Neighborhoods:Parts of Pomonok, Queensboro Hill, Kissena Park, Murray Hill, Fresh Meadows, Flushing Cemetery and Saint Mary’s Cemetery

Boundaries:Bordered by 188th Street, Long Island Expressway, Utopia Parkway to the East; 160th Street, Parsons Boulevard, 45th Avenue, Kissena Boulevard, Elder Avenue, Main Street, Dahlia Avenue, Blossom Avenue, College Point Boulevard, and Crommelin Street to the North; Booth Memorial Avenue and Main Street to the West; and Jewel Avenue to the South.

Zip Codes:11355, 11358, 11365, 11367



For this spraying, the Health Department will use a very low rate of Anvil®, a synthetic pesticide.
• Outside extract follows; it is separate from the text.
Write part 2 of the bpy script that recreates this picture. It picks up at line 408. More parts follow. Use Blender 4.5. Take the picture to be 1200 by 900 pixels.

When properly used, this product poses no significant risks to human health, but the Health Department recommends that people take the following precautions to minimize direct exposure:
• Whenever possible, stay indoors during spraying. Persons with asthma or other respiratory conditions especially are encouraged to stay inside during spraying since direct exposure could worsen these conditions.
• Air conditioners may remain on. But if you wish to reduce the possibility of indoor exposure to pesticides, set the air conditioner vent to the closed position, or choose the re-circulate function.
• Remove children’s toys, outdoor equipment, and clothes from outdoor areas during spraying. If outdoor equipment and toys are exposed to pesticides, wash them with soap and water before using again.
• Wash skin and clothing exposed to pesticides with soap and water. Always wash your produce thoroughly with water before cooking or eating.